To win is to find a park – a close one and quickly. To lose is to drive in circles aimlessly. Game plan: Pray. Drive towards where the people on foot are entering the carpark. Follow. Pounce. Job done. Thank God.
Move like you’re on a mission.
At the supermarket, if the list has more items than you can hold without probably dropping the strawberries, grab a trolley. If you think you probably can hold it all do it. Baskets are for sissys. People will avoid a trolley on a mission or poor girl holding the last minute shampoo grab with her chin. If you move around with speed and purpose, other people will move. The old lady with a trolley is primed to be overtaken mid-aisle. Supermarket aisles are wide enough for 3 trolleys. You will fit between the two idiots old friends, catching up beside the tomato relish. At Westfield, plot out your route. Take short cuts through the multi-entrance stores, use the escalators inside department stores or the stairs halfway between the main centre ones. If you walk fast, you avoid those semi-familiar peopel from high school or your mother’s friend who wants an update on your entire family. Ie. They’ll inconvenience you to make you stop. (Note: downside, you’ll also walk straight past your best friend unless they are bold enough to yell your name out.)
Set a time limit.
Shopping isn’t meant to take all day. The aim is to be inside the shops not circling in the carpark. Tackling the shops prior to a social outing gives you a deadline. We all work better with a deadline. With a time limit your better placed to move yo’ butt faster, not fret over which brand of sliced almonds are cheaper (unit pricing FTW!) and to choose the quick aisle. There’s a lot riding on it. Fail at sticking to the time limit and you’ll be late to your next activity.

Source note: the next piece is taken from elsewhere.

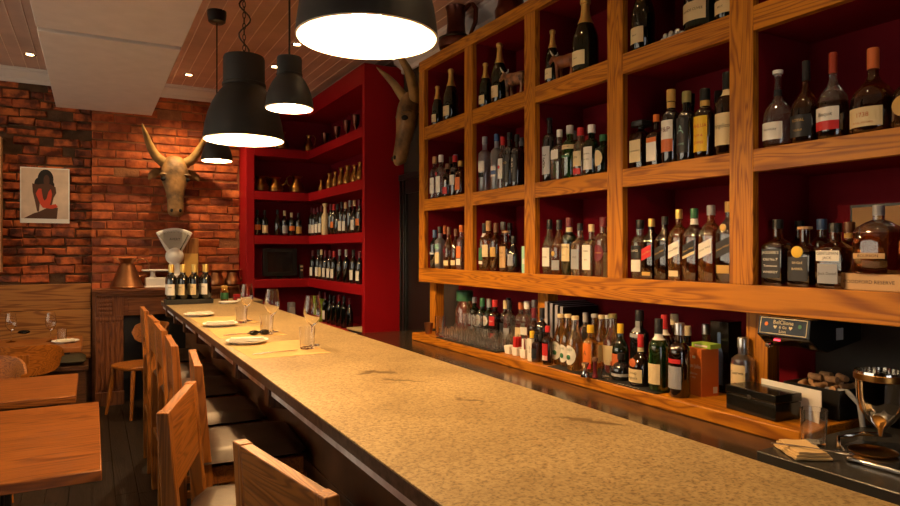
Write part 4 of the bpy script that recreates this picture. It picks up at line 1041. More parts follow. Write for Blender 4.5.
# ================================================================ MANTEL
ZM = 1.1285
q = atZ(127, 288, ZM); q.y = 7.16
q = atY(127, 288, 7.16)
t = thing('copper_jug', 'large conical copper jug on the left of the mantel', 'jug', (q.x, 7.155, ZM))
MB().lathe([(.11, 0), (.148, .003), (.153, .016), (.142, .03), (.070, .225), (.058, .245), (.062, .26), (.088, .295), (.084, .296), (.058, .258), (.055, .24), (.06, .2)], 32).build('body', 'copper', t)
MB().tube([(.07, 0, .262), (.12, 0, .29), (.175, 0, .275), (.20, 0, .22), (.185, 0, .16), (.14, 0, .115), (.108, 0, .115)], .008, 10).build('handle', 'copper', t)
MB().prism([(-.055, .255), (-.135, .312), (-.09, .30), (-.05, .29)], 'y', -.022, .022).build('spout', 'copper', t, .003)
# old white counter scale
qb = atY(174.5, 256, 7.15)
t = thing('counter_scale', 'old white enamel counter scale with fan shaped dial', 'scale', (qb.x, 7.16, ZM))
zb = qb.z - ZM
MB().box(-.27, -.07, -.07, .07, 0, .10).box(-.28, .09, -.08, .08, 0, .018).box(-.06, .07, -.055, .055, .018, .13).build('base', 'white', t, .008)
MB().lathe([(.035, .10), (.022, .12), (.022, .165)], 16, c=(-.20, 0, 0)).build('pan_post', 'white', t)
MB().box(-.30, -.06, -.075, .075, .165, .182).build('weighing_pan', 'white', t, .006)
MB().prism([(-.05, .10), (.06, .10), (.04, zb - .02), (-.04, zb - .02)], 'y', -.045, .045).build('column', 'white', t, .006)
def fan(rad, a, z0, y0, y1):
    pts = [(-.06 * a, z0), (.06 * a, z0)]
    for k in range(13):
        g = R(32) - R(64) * k / 12; pts.append((math.sin(g) * rad, zb - .04 + math.cos(g) * rad))
    return pts
dh = MB().prism(fan(.325, 1, zb + .02, 0, 0), 'y', -.035, .045).build('dial_housing', 'white', t, .010)
d = MB().prism(fan(.288, .6, zb + .05, 0, 0), 'y', -.040, -.036, 0)
d.text('AVERY', .034, lambda x, y: (x, -.041, zb + .17 + y), 1, wmax=.12)
for k in range(33):
    g = R(27) - R(54) * k / 32; s_, c_ = math.sin(g), math.cos(g); l = .288 if k % 4 else .278
    d.tube([(s_ * l, -.041, zb - .04 + c_ * l), (s_ * .30, -.041, zb - .04 + c_ * .30)], .0013, 4, 1)
df = d.build('dial_face', ['dial_grey', 'black'], dh)
MB().tube([(.045, -.043, zb + .05), (.125, -.043, zb + .215)], [.006, .002], 6).build('pointer', 'black', df)
MB().ball((0, -.02, zb), .088, .055, .092, 24).build('dial_boss', 'white', t)
# amber canister behind the scale
q = atY(190.5, 262, 7.22)
t = thing('amber_canister', 'square amber canister behind the white scale', 'canister', (q.x, 7.225, ZM))
MB().box(-.075, .075, -.05, .05, 0, .50).build('body', 'bench_z', t, .006)
MB().box(-.066, .066, -.0525, -.05, .02, .34).build('front_panel', 'amber_panel', t)
for u, r, lb, rz in ((216.5, .088, 'left of two copper pots on the mantel behind the wine', 0), (233, .092, 'right of two copper pots on the mantel, beside the red shelving', .1)):
    q = atY(u, 285, 7.16); jug('copper_pot', (q.x, 7.165, ZM), lb, 'pot', 'copper pots on the mantel', r, .165, 'copper', neck=.62, rz=rz)
# ---------------- bottle carrier and small things at the bar end
p = atZ(187, 302, 1.05)
cx, cy = .72, 5.92
t = thing('bottle_carrier', 'low black wire carrier holding wine bottles at the bar end', 'carrier', (cx, cy, 1.05))
MB().box(-.185, .185, -.095, .095, 0, .006).build('tray', 'black', t)
w = MB()
for z in (.038,):
    w.tube([(-.185, -.095, z), (.185, -.095, z), (.185, .095, z), (-.185, .095, z), (-.185, -.095, z)], .004, 6)
w.box(-.187, .187, -.097, -.094, .006, .04).box(-.187, .187, .094, .097, .006, .04).box(-.187, -.184, -.095, .095, .006, .04).box(.184, .187, -.095, .095, .006, .04)
w.build('rim', 'black', t)
for j in range(2):
    for i in range(4):
        bottle('wine_bottle', (cx - .136 + .0905 * i, cy - .046 + .092 * j, 1.0565), 'gold capped wine bottle in the bar end carrier, %s row, %s from left' % (['front', 'back'][j], ORD[i]), 'wine bottle', 'wine bottles in the carrier',
               kind='wine', H=.325, r=.0435, glass='wine', cap='c_foil', lab='l_white' if i in (0, 3) else 'l_cream', half=.9, lz=(.22, .50), face=-PI / 2 - .5 - (.0 if i == 0 else .35), txt=[('VINO', .014, .7, 0)])
q = atZ(214, 299, 1.05)
t = thing('sauce_jar', 'small glass jar with green label and amber lid behind the carrier', 'jar', (1.03, 6.02, 1.05))
MB().lathe([(.030, 0), (.034, .006), (.034, .09), (.028, .105), (.026, .115)], 20).build('jar_body', 'g_honey', t)
MB().lathe([(.0345, .02), (.0345, .075)], 20, close=False).build('label', 'l_green', t)
MB().lathe([(.029, .115), (.029, .135), (.025, .138)], 20).build('lid', 'l_gold', t)
tag(MB().box(-.03, .03, -.03, .03, 0, .05).box(-.0305, .0305, -.0305, .0305, .015, .03, 1).build('red_box', ['red', 'l_maroon'], loc=(1.16, 6.15, 1.05), bevel=.003), 'small red box on the far end of the bar', 'box')
plate((1.02, 5.76, 1.05), 'white side plate beside the bottle carrier at the bar end', 'side plates on the bar', .085)
napkin((1.20, 6.0, 1.051), .1, 'folded white napkin on the bar beside the red box', 'napkins on the bar', .13)

# ================================================================ STEER HEADS
def steer(loc, rz, lb):
    t = thing('steer_head', lb, 'steer head', loc, rz, 'mounted steer heads')
    # local: wall behind at y=0, face towards -y, poll at z=0
    S = [(-.03, .045, .070, .050), (-.10, .035, .095, .085), (-.130, .0, .110, .085), (-.15, -.06, .132, .085), (-.16, -.13, .138, .080), (-.165, -.20, .112, .075), (-.175, -.27, .088, .068), (-.19, -.35, .078, .062), (-.205, -.42, .076, .060), (-.215, -.47, .078, .058), (-.212, -.505, .068, .050), (-.205, -.52, .040, .030)]
    rings = []
    for k, (yy, zz, wx, wd) in enumerate(S):
        ring = []
        a, b_ = S[max(0, k - 1)], S[min(len(S) - 1, k + 1)]
        tv = Vector((0, b_[0] - a[0], b_[1] - a[1])).normalized(); nv = Vector((0, tv.z, -tv.y))
        for j in range(24):
            g = 2 * PI * j / 24
            ex = math.copysign(abs(math.cos(g)) ** .8, math.cos(g)); ey = math.copysign(abs(math.sin(g)) ** .8, math.sin(g))
            pnt = Vector((wx * ex, yy, zz)) + nv * (wd * ey)
            ring.append(pnt)
        rings.append(ring)
    hd = MB().loft(rings).build('head', 'skull', t, sub=1)
    MB().ball((0, .0, .01), .12, .10, .10, 18).build('neck_mount', 'skull', t)
    for s in (1, -1):
        MB().ball((s * .108, -.195, -.15), .028, .030, .022).build('eye_socket', 'pit', hd)
        MB().ball((s * .040, -.265, -.465), .014, .012, .018).build('nostril', 'pit', hd)
        MB().ball((s * .10, -.18, -.105), .05, .05, .022).build('brow', 'skull', hd)
        H = [(.05, -.10, .015), (.11, -.11, .03), (.17, -.135, .075), (.215, -.17, .14), (.25, -.21, .21), (.275, -.26, .27), (.300, -.31, .32), (.312, -.35, .36)]
        MB().tube([(s * a, b_, c) for a, b_, c in H], [.055, .052, .046, .040, .033, .026, .016, .004], 14).build('horn', 'horn', t)
        MB().tube([(s * .12, -.07, -.05), (s * .17, -.075, -.075), (s * .215, -.08, -.11), (s * .24, -.08, -.15)], [.02, .042, .036, .006], 12, squash=(1, .35)).build('ear', 'skull', t)
    pass
    return t
q = atY(174, 166, 7.2)
sh = steer((q.x, YB - .03, q.z), 0, 'horned steer head mounted on the red brick wall, facing out')
q2 = atX(402, 100, 2.28)
copy_thing(sh, 'horned steer head in profile beside the red shelving end', (XR - .02, q2.y - .13, q2.z - .04), R(-102))

# ================================================================ PICTURE on the dark brick wall
a, c = atY(20.0, 166.5, YB + .06), atY(69.5, 223.5, YB + .06)
W_, H_ = c.x - a.x, a.z - c.z
t = thing('framed_picture', 'unframed white bordered print of a person in red on dark brick', 'picture', ((a.x + c.x) / 2, YB + .062, (a.z + c.z) / 2))
MB().box(-W_ / 2, W_ / 2, 0, .014, -H_ / 2, H_ / 2).build('board', 'white', t)
pic = MB(); w2, h2 = W_ / 2 * .95, H_ / 2 * .96; zb_ = -H_ / 2 * .84
pic.box(-w2, w2, -.0006, 0, zb_, h2, 0)
def blob(pts, y, m): 
    P_ = [(x * w2, zb_ + (h2 - zb_) * z) for x, z in pts]; k = len(P_)
    pic.add([(x, y, z) for x, z in P_], [tuple(range(k))], m)
def elp(cx_, cz_, rx, rz_, n=20): return [(cx_ + rx * math.cos(2 * PI * i / n), cz_ + rz_ * math.sin(2 * PI * i / n)) for i in range(n)]
blob(elp(.02, .80, .34, .19), -.0010, 1); blob(elp(-.22, .70, .24, .13), -.0011, 1); blob(elp(.2, .68, .2, .09), -.0012, 1)
blob([(-.55, .70), (-.30, .68), (-.1, .70), (.2, .70), (.45, .64), (.48, .52), (.36, .42), (.30, .30), (.10, .10), (-.02, .02), (-.12, .04), (.12, .26), (.1, .36), (-.22, .34), (-.26, .14), (-.34, .14), (-.44, .36), (-.52, .52)], -.0014, 2)
blob([(-.25, .14), (-.5, .10), (-.9, .0), (.5, 0), (.55, .22), (.3, .26), (.0, .2)], -.0015, 2)
blob(elp(.06, .77, .13, .11), -.0020, 2)
blob([(-.40, .50), (-.28, .60), (-.16, .60), (-.10, .42), (-.03, .36), (.06, .40), (.14, .54), (.24, .60), (.30, .50), (.26, .38), (.20, .27), (.45, .30), (.55, .24), (.30, .20), (-.10, .22), (-.22, .30)], -.0024, 3)
P('pr_sand', (.66, .52, .40), .6, var=.1, vscale=12); P('pr_skin', (.085, .034, .016), .6); P('pr_suit', (.55, .055, .02), .6); P('pr_hair', (.012, .007, .005), .6)
pic.build('print', ['pr_sand', 'pr_hair', 'pr_skin', 'pr_suit'], t)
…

Keep a well-stocked gift drawer.
Throughout the year, keep your eyes out for bargains. My favourite markdowns are usually at Kikki K, Sussan, Typo, Lovisa, Witchery, David Jones food section. My reward cards tell me so. The extra item here and there don’t break the budget (in fact they’re budgeted for each month in ‘miscellaneous’) and when you find yourself heading off to a party with another Secret Santa and you’ve already re-gifted that weird mug from your colleague/aunt, grab something from the drawer. The friend you’ve failed to catch up with since last Christmas hands you an unexpected gift, grab the pre-wrapped gift from your handbag. No stress. Disaster averted. (Goes without saying, a gift drawer is paired with a wrapping box with ribbon, doilies and cards for every occasion.)
And so here I am sitting in my room on Christmas Eve with all my gifts purchased and wrapped, food items purchased and the time to prepare them scheduled. My leftover paper, doilies and ribbons are with my sister as she wraps her boyfriend’s parents’ gift. My gifts for my sister and brother-in-law living 4000km away under their tree (thanks to Express Post. I may have left it one day too long for Australia Post to guarantee its delivery and an extra day for my sister to likely need to pick it up from the post office because she wasn’t home). There are homemade Christmas bunting flags fluttering in the wind outside and a Santa snowman is at home on the inside our front door. I wish I could say I have Christmas carols playing, but I’d be lying. I like to think I’ve mastered Christmas. I like to think I’ve won at Christmas season. But there’s my Type A talking.
Wondering if there’s a downside, check out ‘10 reasons you should be glad you’re Type B’.
(In short, be happy because I’ve got nothing but heart attacks and heart ache coming my way).
I’m completely aware this article reads very self-absorbed. If you saw me writing it, you would see the little smirk on my face – the kind of smirk my friend Kimjeng would like. With all the above out in the open, I completely appreciate my mother does things differently, yet also gets the job done – just less efficiently!